» Written instruction: Send back all the data below, exactly as given.

====== Dataset content

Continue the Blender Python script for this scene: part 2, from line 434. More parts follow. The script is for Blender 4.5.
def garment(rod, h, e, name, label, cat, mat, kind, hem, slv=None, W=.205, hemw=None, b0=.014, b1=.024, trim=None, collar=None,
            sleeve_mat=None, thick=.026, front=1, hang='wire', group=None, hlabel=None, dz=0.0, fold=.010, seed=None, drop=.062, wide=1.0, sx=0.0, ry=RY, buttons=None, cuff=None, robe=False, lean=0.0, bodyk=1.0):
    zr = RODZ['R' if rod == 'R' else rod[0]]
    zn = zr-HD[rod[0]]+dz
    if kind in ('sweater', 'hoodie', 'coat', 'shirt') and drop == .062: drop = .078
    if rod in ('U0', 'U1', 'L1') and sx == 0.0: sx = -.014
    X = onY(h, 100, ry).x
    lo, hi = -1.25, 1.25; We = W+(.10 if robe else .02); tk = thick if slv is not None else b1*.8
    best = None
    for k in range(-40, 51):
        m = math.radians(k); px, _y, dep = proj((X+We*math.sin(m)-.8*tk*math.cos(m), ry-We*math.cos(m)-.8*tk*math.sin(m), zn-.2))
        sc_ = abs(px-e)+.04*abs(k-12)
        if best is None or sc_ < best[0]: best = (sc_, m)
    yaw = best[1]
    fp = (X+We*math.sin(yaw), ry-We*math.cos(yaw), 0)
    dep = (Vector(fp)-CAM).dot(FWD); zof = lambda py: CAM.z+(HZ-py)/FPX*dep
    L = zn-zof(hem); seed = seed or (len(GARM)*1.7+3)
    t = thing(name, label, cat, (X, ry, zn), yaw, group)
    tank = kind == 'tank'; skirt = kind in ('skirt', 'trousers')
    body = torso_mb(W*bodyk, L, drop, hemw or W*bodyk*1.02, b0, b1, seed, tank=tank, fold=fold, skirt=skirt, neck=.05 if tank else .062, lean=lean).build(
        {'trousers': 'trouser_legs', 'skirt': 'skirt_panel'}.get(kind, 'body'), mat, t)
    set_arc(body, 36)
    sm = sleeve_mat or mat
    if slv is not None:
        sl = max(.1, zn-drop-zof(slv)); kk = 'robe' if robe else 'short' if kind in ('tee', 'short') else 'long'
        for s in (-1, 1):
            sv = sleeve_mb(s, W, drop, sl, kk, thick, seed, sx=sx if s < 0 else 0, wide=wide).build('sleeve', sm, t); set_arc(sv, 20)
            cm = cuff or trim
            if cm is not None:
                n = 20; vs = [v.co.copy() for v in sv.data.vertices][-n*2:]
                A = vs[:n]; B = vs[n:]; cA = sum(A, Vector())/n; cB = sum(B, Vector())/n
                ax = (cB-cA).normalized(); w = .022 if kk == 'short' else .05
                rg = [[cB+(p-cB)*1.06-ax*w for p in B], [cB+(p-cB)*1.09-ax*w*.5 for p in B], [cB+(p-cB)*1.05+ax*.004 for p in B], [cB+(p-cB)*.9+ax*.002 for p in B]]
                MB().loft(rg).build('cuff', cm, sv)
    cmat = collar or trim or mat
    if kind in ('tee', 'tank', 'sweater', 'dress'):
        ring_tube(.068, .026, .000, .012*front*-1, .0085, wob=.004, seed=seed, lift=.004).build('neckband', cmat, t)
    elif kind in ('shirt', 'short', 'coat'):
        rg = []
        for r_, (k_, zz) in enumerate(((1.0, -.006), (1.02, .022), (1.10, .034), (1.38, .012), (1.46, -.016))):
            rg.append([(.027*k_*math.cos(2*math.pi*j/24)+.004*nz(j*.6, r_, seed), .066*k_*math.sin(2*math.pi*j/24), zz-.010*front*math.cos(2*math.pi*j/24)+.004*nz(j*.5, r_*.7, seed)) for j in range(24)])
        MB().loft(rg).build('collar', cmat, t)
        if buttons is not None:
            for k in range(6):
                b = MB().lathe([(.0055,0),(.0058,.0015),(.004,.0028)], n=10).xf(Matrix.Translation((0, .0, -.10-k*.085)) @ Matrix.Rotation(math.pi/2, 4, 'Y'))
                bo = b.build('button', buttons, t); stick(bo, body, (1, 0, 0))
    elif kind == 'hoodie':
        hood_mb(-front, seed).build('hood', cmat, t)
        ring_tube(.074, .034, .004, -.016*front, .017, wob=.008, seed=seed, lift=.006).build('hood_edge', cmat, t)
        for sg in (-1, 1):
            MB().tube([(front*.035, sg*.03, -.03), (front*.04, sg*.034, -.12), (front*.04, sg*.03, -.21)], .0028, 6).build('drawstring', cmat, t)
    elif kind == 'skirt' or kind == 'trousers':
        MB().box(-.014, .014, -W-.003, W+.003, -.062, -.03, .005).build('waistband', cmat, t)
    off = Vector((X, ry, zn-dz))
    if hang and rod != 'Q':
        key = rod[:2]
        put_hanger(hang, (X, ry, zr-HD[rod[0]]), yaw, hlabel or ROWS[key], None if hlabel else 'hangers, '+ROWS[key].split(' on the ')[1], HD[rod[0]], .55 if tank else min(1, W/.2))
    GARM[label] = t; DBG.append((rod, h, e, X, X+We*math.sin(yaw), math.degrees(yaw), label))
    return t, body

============

» Task result:
Continue the Blender Python script for this scene: part 2, from line 434. More parts follow. The script is for Blender 4.5.
def garment(rod, h, e, name, label, cat, mat, kind, hem, slv=None, W=.205, hemw=None, b0=.014, b1=.024, trim=None, collar=None,
            sleeve_mat=None, thick=.026, front=1, hang='wire', group=None, hlabel=None, dz=0.0, fold=.010, seed=None, drop=.062, wide=1.0, sx=0.0, ry=RY, buttons=None, cuff=None, robe=False, lean=0.0, bodyk=1.0):
    zr = RODZ['R' if rod == 'R' else rod[0]]
    zn = zr-HD[rod[0]]+dz
    if kind in ('sweater', 'hoodie', 'coat', 'shirt') and drop == .062: drop = .078
    if rod in ('U0', 'U1', 'L1') and sx == 0.0: sx = -.014
    X = onY(h, 100, ry).x
    lo, hi = -1.25, 1.25; We = W+(.10 if robe else .02); tk = thick if slv is not None else b1*.8
    best = None
    for k in range(-40, 51):
        m = math.radians(k); px, _y, dep = proj((X+We*math.sin(m)-.8*tk*math.cos(m), ry-We*math.cos(m)-.8*tk*math.sin(m), zn-.2))
        sc_ = abs(px-e)+.04*abs(k-12)
        if best is None or sc_ < best[0]: best = (sc_, m)
    yaw = best[1]
    fp = (X+We*math.sin(yaw), ry-We*math.cos(yaw), 0)
    dep = (Vector(fp)-CAM).dot(FWD); zof = lambda py: CAM.z+(HZ-py)/FPX*dep
    L = zn-zof(hem); seed = seed or (len(GARM)*1.7+3)
    t = thing(name, label, cat, (X, ry, zn), yaw, group)
    tank = kind == 'tank'; skirt = kind in ('skirt', 'trousers')
    body = torso_mb(W*bodyk, L, drop, hemw or W*bodyk*1.02, b0, b1, seed, tank=tank, fold=fold, skirt=skirt, neck=.05 if tank else .062, lean=lean).build(
        {'trousers': 'trouser_legs', 'skirt': 'skirt_panel'}.get(kind, 'body'), mat, t)
    set_arc(body, 36)
    sm = sleeve_mat or mat
    if slv is not None:
        sl = max(.1, zn-drop-zof(slv)); kk = 'robe' if robe else 'short' if kind in ('tee', 'short') else 'long'
        for s in (-1, 1):
            sv = sleeve_mb(s, W, drop, sl, kk, thick, seed, sx=sx if s < 0 else 0, wide=wide).build('sleeve', sm, t); set_arc(sv, 20)
            cm = cuff or trim
            if cm is not None:
                n = 20; vs = [v.co.copy() for v in sv.data.vertices][-n*2:]
                A = vs[:n]; B = vs[n:]; cA = sum(A, Vector())/n; cB = sum(B, Vector())/n
                ax = (cB-cA).normalized(); w = .022 if kk == 'short' else .05
                rg = [[cB+(p-cB)*1.06-ax*w for p in B], [cB+(p-cB)*1.09-ax*w*.5 for p in B], [cB+(p-cB)*1.05+ax*.004 for p in B], [cB+(p-cB)*.9+ax*.002 for p in B]]
                MB().loft(rg).build('cuff', cm, sv)
    cmat = collar or trim or mat
    if kind in ('tee', 'tank', 'sweater', 'dress'):
        ring_tube(.068, .026, .000, .012*front*-1, .0085, wob=.004, seed=seed, lift=.004).build('neckband', cmat, t)
    elif kind in ('shirt', 'short', 'coat'):
        rg = []
        for r_, (k_, zz) in enumerate(((1.0, -.006), (1.02, .022), (1.10, .034), (1.38, .012), (1.46, -.016))):
            rg.append([(.027*k_*math.cos(2*math.pi*j/24)+.004*nz(j*.6, r_, seed), .066*k_*math.sin(2*math.pi*j/24), zz-.010*front*math.cos(2*math.pi*j/24)+.004*nz(j*.5, r_*.7, seed)) for j in range(24)])
        MB().loft(rg).build('collar', cmat, t)
        if buttons is not None:
            for k in range(6):
                b = MB().lathe([(.0055,0),(.0058,.0015),(.004,.0028)], n=10).xf(Matrix.Translation((0, .0, -.10-k*.085)) @ Matrix.Rotation(math.pi/2, 4, 'Y'))
                bo = b.build('button', buttons, t); stick(bo, body, (1, 0, 0))
    elif kind == 'hoodie':
        hood_mb(-front, seed).build('hood', cmat, t)
        ring_tube(.074, .034, .004, -.016*front, .017, wob=.008, seed=seed, lift=.006).build('hood_edge', cmat, t)
        for sg in (-1, 1):
            MB().tube([(front*.035, sg*.03, -.03), (front*.04, sg*.034, -.12), (front*.04, sg*.03, -.21)], .0028, 6).build('drawstring', cmat, t)
    elif kind == 'skirt' or kind == 'trousers':
        MB().box(-.014, .014, -W-.003, W+.003, -.062, -.03, .005).build('waistband', cmat, t)
    off = Vector((X, ry, zn-dz))
    if hang and rod != 'Q':
        key = rod[:2]
        put_hanger(hang, (X, ry, zr-HD[rod[0]]), yaw, hlabel or ROWS[key], None if hlabel else 'hangers, '+ROWS[key].split(' on the ')[1], HD[rod[0]], .55 if tank else min(1, W/.2))
    GARM[label] = t; DBG.append((rod, h, e, X, X+We*math.sin(yaw), math.degrees(yaw), label))
    return t, body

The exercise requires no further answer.